= The exercise =
Write out the lines from the top of the material through the line with "S.camera = cam", exactly and with nothing added.

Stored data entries
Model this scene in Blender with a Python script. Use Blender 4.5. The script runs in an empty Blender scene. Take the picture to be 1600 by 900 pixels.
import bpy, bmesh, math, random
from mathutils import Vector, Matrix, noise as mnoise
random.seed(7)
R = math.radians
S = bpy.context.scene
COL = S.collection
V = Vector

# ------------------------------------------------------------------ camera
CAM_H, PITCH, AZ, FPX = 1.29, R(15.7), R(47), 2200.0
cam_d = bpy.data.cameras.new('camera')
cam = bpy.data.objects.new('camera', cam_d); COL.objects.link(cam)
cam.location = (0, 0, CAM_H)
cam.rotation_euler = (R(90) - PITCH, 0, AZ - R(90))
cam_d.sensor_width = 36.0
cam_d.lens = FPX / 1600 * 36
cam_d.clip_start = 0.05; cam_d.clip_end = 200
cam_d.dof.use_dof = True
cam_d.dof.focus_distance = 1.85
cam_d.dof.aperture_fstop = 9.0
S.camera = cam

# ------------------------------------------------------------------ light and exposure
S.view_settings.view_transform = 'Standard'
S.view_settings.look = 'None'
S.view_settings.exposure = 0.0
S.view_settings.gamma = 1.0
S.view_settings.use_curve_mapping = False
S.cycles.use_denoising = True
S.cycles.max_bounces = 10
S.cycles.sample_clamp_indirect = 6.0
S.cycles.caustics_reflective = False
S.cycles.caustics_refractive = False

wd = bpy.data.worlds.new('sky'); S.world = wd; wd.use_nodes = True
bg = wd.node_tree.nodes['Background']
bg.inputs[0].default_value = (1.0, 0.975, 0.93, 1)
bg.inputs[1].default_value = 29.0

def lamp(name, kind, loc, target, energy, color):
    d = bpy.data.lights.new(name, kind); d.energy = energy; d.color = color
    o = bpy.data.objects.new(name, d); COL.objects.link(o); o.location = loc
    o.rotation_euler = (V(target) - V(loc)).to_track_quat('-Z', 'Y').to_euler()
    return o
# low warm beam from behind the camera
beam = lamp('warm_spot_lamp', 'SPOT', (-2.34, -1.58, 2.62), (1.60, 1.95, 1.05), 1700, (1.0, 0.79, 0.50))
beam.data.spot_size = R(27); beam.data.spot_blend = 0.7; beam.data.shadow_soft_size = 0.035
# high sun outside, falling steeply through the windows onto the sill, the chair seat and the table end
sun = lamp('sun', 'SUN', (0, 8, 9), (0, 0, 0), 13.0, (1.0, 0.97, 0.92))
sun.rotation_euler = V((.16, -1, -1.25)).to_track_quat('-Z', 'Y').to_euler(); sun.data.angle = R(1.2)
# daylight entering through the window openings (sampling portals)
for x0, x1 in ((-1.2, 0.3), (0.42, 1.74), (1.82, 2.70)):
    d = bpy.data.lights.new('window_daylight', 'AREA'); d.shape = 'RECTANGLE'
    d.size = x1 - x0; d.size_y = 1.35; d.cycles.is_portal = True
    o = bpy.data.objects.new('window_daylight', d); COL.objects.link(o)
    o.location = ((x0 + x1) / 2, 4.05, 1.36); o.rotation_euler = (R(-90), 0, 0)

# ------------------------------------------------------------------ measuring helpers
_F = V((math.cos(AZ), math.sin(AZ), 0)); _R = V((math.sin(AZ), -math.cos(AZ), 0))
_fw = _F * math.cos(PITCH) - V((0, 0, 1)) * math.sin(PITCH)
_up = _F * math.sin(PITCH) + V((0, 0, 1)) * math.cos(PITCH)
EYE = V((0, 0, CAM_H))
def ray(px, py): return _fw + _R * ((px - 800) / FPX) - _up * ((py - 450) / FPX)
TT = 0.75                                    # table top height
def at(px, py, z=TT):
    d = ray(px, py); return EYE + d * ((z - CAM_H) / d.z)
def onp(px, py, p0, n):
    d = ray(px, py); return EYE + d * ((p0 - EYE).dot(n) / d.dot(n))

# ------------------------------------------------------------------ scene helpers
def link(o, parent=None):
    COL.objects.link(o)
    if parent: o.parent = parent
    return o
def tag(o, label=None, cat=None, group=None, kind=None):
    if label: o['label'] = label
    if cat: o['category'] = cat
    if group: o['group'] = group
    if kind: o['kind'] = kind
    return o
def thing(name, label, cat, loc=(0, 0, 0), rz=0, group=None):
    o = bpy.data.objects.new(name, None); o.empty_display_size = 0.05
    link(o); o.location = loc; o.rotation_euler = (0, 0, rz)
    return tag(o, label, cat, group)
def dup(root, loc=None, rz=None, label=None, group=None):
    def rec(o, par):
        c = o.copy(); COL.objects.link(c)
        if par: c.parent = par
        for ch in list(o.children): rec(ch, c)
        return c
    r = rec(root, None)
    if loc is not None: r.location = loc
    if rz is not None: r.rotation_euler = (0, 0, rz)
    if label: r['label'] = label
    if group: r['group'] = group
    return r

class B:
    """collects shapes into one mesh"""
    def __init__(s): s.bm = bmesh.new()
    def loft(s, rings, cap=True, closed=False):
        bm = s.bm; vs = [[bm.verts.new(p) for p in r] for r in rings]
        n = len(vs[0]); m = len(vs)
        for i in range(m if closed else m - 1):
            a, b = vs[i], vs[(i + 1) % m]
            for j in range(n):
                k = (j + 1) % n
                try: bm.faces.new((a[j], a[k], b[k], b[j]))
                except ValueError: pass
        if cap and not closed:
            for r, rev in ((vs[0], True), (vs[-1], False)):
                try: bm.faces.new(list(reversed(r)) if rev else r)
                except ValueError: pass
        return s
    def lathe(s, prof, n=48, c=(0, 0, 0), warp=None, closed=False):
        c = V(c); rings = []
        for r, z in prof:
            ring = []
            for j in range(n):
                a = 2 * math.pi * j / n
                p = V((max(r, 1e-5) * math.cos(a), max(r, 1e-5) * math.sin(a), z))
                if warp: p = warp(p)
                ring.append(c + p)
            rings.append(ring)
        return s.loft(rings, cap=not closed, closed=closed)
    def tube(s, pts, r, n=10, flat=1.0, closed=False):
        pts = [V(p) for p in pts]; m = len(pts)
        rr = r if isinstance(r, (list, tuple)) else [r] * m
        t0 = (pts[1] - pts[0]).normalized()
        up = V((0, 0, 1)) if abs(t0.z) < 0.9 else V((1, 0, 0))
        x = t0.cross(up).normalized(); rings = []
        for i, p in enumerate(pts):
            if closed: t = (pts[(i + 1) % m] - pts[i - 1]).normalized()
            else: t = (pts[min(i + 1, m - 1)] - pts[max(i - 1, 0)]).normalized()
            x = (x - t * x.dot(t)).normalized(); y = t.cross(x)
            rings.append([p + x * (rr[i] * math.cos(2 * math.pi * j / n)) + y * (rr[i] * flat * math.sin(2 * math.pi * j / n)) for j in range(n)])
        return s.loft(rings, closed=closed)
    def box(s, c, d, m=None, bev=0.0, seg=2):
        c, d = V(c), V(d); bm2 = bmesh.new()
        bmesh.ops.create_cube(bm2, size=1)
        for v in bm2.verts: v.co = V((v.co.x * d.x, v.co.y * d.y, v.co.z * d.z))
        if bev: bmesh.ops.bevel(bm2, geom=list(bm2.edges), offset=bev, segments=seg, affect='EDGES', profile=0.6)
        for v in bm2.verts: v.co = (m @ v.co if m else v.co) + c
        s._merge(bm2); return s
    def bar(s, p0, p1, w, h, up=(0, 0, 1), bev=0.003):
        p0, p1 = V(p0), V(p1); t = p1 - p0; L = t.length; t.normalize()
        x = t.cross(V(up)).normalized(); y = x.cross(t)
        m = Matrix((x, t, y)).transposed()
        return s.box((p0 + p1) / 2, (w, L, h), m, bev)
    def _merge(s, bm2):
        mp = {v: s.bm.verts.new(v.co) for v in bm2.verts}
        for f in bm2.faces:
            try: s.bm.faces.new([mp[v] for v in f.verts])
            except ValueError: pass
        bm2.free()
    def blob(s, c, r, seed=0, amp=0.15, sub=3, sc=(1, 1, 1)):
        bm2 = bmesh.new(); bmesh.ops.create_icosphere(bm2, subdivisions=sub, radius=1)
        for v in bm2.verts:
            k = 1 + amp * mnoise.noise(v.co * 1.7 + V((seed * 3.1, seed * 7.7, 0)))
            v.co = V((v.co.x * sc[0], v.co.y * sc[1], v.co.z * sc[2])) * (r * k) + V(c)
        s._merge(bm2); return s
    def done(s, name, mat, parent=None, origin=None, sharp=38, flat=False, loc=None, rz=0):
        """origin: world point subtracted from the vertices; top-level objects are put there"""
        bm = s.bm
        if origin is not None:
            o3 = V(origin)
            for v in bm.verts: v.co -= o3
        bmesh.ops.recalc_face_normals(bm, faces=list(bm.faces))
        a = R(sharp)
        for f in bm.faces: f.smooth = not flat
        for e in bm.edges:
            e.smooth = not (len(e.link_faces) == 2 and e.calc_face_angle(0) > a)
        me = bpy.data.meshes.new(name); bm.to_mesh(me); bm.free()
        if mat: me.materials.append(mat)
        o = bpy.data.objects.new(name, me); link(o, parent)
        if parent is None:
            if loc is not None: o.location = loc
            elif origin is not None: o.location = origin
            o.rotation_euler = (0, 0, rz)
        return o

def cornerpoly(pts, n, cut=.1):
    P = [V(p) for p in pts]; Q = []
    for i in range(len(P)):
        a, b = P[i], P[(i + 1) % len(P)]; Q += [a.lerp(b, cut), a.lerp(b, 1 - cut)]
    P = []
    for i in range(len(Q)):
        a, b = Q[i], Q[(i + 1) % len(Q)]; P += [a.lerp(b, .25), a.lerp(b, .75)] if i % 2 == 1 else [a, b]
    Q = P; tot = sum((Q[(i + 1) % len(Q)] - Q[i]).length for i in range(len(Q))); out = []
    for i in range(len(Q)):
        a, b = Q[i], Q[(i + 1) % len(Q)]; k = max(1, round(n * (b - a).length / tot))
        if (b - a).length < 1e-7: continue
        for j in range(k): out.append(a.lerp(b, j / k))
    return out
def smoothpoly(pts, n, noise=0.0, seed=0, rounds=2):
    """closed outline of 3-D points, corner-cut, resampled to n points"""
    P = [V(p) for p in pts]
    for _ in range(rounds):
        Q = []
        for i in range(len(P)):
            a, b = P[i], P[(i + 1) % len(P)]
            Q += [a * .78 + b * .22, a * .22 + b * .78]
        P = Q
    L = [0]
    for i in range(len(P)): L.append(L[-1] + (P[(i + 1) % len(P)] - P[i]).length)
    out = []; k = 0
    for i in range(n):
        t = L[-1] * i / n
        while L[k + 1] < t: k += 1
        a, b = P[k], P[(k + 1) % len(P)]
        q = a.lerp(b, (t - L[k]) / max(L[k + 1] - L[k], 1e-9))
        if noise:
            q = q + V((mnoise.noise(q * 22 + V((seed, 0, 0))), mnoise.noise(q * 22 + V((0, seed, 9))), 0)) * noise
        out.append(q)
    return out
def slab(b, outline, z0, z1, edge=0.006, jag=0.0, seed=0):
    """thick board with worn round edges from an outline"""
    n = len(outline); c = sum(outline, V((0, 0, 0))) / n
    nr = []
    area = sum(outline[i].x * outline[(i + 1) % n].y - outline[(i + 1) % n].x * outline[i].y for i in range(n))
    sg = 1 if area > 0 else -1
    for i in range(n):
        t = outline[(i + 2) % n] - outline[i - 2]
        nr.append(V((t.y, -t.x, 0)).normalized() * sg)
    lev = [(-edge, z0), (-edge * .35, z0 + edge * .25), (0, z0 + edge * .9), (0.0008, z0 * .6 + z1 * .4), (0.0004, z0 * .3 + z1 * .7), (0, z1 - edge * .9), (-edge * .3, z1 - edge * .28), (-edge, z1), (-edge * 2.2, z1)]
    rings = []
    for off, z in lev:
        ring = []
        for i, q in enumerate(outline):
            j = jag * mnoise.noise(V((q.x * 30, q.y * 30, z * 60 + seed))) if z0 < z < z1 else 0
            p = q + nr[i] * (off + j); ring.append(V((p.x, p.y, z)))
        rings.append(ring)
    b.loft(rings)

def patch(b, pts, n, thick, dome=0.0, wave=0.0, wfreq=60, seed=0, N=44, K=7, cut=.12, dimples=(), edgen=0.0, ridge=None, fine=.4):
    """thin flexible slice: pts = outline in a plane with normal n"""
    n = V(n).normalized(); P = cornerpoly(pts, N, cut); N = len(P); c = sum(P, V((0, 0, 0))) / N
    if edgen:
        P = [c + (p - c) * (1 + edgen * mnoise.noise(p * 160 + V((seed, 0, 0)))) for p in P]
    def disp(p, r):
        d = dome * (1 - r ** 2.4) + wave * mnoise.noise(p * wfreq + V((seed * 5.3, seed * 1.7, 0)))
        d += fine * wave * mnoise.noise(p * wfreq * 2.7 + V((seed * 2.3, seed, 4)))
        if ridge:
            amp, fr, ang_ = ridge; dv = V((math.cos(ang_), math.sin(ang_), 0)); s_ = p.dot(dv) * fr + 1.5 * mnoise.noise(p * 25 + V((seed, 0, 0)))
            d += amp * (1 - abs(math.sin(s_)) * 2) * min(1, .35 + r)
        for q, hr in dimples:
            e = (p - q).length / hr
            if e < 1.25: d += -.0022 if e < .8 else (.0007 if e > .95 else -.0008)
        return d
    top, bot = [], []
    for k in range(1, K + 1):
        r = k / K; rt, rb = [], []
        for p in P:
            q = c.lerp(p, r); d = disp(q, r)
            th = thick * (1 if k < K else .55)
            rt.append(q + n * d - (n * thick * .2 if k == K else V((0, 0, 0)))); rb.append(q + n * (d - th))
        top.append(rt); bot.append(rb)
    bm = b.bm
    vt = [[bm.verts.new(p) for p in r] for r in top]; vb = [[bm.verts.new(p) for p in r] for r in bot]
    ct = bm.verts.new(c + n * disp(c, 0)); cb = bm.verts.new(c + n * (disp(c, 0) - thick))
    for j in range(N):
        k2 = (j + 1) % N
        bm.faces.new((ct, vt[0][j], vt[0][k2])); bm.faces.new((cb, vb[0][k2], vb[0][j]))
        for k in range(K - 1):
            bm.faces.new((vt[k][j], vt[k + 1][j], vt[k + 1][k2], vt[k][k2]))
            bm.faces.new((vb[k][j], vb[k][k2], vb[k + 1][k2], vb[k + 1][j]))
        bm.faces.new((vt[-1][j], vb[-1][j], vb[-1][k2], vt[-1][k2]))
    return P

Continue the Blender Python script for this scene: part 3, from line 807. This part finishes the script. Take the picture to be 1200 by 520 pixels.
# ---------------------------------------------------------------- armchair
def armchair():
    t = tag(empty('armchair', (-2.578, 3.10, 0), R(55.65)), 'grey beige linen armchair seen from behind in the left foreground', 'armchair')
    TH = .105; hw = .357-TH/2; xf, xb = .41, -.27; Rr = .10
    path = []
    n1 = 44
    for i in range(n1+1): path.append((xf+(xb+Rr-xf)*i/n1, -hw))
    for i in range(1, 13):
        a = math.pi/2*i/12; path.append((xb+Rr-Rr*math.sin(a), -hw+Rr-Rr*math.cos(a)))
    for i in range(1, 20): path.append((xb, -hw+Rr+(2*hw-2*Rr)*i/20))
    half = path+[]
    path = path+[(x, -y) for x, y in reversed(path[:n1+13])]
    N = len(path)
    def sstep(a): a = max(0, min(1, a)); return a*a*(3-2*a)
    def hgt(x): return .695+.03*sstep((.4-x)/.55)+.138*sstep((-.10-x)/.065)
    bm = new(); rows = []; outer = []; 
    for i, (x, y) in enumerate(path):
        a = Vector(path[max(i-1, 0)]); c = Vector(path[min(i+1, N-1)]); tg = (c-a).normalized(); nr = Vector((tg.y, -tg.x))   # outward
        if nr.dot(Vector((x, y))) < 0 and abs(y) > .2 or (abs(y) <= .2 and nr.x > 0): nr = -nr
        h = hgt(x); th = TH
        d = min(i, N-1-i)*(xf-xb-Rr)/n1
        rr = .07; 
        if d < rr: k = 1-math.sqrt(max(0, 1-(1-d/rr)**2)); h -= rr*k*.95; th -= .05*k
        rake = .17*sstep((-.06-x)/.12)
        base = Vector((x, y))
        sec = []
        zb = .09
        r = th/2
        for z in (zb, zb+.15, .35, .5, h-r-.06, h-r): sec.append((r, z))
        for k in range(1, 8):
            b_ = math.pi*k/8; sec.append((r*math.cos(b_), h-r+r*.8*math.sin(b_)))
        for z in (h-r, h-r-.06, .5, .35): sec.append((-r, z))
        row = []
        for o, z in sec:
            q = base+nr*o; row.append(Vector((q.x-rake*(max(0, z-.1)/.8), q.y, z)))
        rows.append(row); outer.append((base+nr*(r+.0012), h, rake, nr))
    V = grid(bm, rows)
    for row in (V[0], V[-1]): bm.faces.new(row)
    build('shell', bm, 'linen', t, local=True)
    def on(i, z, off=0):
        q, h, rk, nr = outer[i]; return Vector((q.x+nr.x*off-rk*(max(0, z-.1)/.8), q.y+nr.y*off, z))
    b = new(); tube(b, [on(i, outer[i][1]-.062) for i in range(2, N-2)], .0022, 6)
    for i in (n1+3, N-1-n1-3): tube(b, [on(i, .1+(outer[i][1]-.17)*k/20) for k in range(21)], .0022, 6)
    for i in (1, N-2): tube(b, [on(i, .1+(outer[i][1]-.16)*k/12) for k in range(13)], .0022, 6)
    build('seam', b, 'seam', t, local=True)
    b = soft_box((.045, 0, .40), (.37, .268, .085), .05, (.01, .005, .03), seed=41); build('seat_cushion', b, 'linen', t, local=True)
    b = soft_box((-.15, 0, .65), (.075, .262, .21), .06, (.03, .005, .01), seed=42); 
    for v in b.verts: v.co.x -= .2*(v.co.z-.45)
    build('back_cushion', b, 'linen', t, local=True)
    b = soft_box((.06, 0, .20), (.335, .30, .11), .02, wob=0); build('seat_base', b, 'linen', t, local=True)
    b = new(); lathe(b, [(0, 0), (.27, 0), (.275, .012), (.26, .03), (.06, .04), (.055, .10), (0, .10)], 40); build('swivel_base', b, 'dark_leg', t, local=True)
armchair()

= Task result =
Model this scene in Blender with a Python script. Use Blender 4.5. The script runs in an empty Blender scene. Take the picture to be 1600 by 900 pixels.
import bpy, bmesh, math, random
from mathutils import Vector, Matrix, noise as mnoise
random.seed(7)
R = math.radians
S = bpy.context.scene
COL = S.collection
V = Vector

# ------------------------------------------------------------------ camera
CAM_H, PITCH, AZ, FPX = 1.29, R(15.7), R(47), 2200.0
cam_d = bpy.data.cameras.new('camera')
cam = bpy.data.objects.new('camera', cam_d); COL.objects.link(cam)
cam.location = (0, 0, CAM_H)
cam.rotation_euler = (R(90) - PITCH, 0, AZ - R(90))
cam_d.sensor_width = 36.0
cam_d.lens = FPX / 1600 * 36
cam_d.clip_start = 0.05; cam_d.clip_end = 200
cam_d.dof.use_dof = True
cam_d.dof.focus_distance = 1.85
cam_d.dof.aperture_fstop = 9.0
S.camera = cam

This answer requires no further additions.